Sir Terence is scathing about what has happened to some of the other Storehouse businesses. Here he is on Mothercare. "Despite ridiculous mis-management over the years it remains a strong brand. I met the new guy [Ben Gordon] who came in to see me to get a sense of the history. I think he has a good chance of turning it round."

And Bhs? "I think it's terrible. It seems to have gone back to the rather cheap and cheerful look it had before we started to make the changes. Philip Green is a bright operator and I'm sure he is doing a terrific job making money out of the business. But as far as improving some of the merchandise available to the British customer, it doesn't seem to have progressed."

And what next for the hard-working knight of the round tables? "We've got a new restaurant in the Royal Exchange in the City of London in the middle of next year and we will be opening in Canary Wharf too."

It certainly sounds like retirement is a long way off for this thrifty veteran of the designer scene who takes no pay or dividends from his companies and exists on book royalties instead. "Furniture designing is my passion. I even have a furniture factory in an old barn at home. I don't play golf. I don't have a yacht. I don't have any hobbies outside of what I do. And 98 per cent of what I do I do for pleasure."

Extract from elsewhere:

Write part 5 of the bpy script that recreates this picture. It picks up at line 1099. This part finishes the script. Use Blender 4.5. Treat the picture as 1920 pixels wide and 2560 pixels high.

SIR TERENCE CONRAN DESIGN BRIEF

Title: Chairman of Conran Holdings

Age: 71

Pay: None from Conran Holdings, which has sales of £120m and is "modestly" profitable, according to Sir Terence.

Career history: Left Central School of Arts in 1950 to join the Rayon Centre as an industrial designer. Set up own furniture-making business in 1952. Set up Conran Design Group in 1952. Opened first branch of Habitat in 1964. Created Storehouse Group which absorbed Mothercare, Bhs, Heal's and Blazer. Left in 1990. Opened Neal Street Restaurant in Covent Garden in 1971 (now owned by his brother-in-law Antonio Carluccio). Opened Bibendum restaurant in 1987, the first of a large group including Le Pont de La Tour, Quaglino's, Mezzo and the Zinc Bar and Grill. Founded the Conran Shop.

Interests: Supporting The Design Museum, food, furniture and growing vegetables.